A squad of 10 men from the Arajs Kommando served as executioners during the Dünamünde Action in Riga on 15 and 26 March 1942.
Belarus and Russia
By mid-1942, as the number of Jews and other "undesirables" in Latvia had dwindled, the Arajs Kommando was repurposed with anti-partisan operations in German-occupied parts of Belarus and Russia. Its first actions outside of Latvia were in the Pskov-Velikiye Luki region across the border from Latvia. During the latter half of 1942, it participated in a number of German anti-partisan and forced labour operations which involved mass killings. From February to March 1943, the unit played a major role in Operation Winterzauber, where it was involved in the execution of nearly 4,000 partisans or those suspected of supporting them.The Arajs Kommando numbered about 300 to 500 men during the period that it participated in the killings of Latvian Jews, and up to 1,500 members at its peak at the height of its involvement in anti-partisan operations. In late 1943, the Arajs Kommando was disbanded as part of a reorganisation of the Latvian SD and its personnel transferred to the Latvian Legion, with Arajs being placed in charge of the III Battalion. It is estimated to have killed around 26,000 Jews during its existence.
Prosecution
A total of 356 Arajs Kommando members have been identified. Between 1944 and 1966, 352 of them were prosecuted, found guilty, and sentenced by the Soviets, albeit one case was later suspended.| Sentence | Number of those sentenced |
| Death | 44 |
| 25 years imprisonment with hard labor | 156 |
| 20 years imprisonment with hard labor | 36 |
| 15–18 years imprisonment with hard labor | 43 |
| 15 years imprisonment with hard labor | 10 |
| 10 years imprisonment with hard labor | 76 |
Fourteen of the death sentences were never carried out since the Soviets temporarily abolished capital punishment between 1947 and 1949, thus saving the lives of those tried and condemned during that time period. The most frequently imposed sentence was 25 years in prison with hard labor, and forfeiture of civil rights for five years, plus forfeiture of all property. After the dissolution of the Soviet Union, Latvian courts rehabilitated more than 40 of those convicted despite overwhelming evidence in virtually all of the cases.
After successfully hiding in West Germany for several decades after the war under an assumed name, Viktors Arājs was eventually identified by a former colleague, arrested, tried, and imprisoned for his crimes. Arājs died in prison in 1988.
Herberts Cukurs, a deputy commander of the Arajs Kommando, was assassinated by the Israeli Mossad in 1965. While living in Brazil, Cukurs was befriended by a German-speaking Mossad agent, who lured him to Uruguay, where Cukurs was ambushed, restrained, and summarily executed.
In January 2000, the governments of Canada, the United States, the United Kingdom, and Australia assisted in attempts to extradite Konrāds Kalējs, an officer of the Arajs Kommando, to Latvia for trial on charges of genocide.

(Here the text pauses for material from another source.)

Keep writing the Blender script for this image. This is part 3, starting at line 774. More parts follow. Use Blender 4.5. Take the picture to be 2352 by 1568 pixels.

Kalējs died in 2001 prior to extradition, professing his innocence by stating that he was fighting Soviets on the Eastern Front or studying at university at the time. Latvian Holocaust historian Andrew Ezergailis claimed that only a third of the Arājs Kommando actively participated in the killings of Jews and that Kalējs couldn't be convicted of crimes against humanity based solely on his membership even as an officer.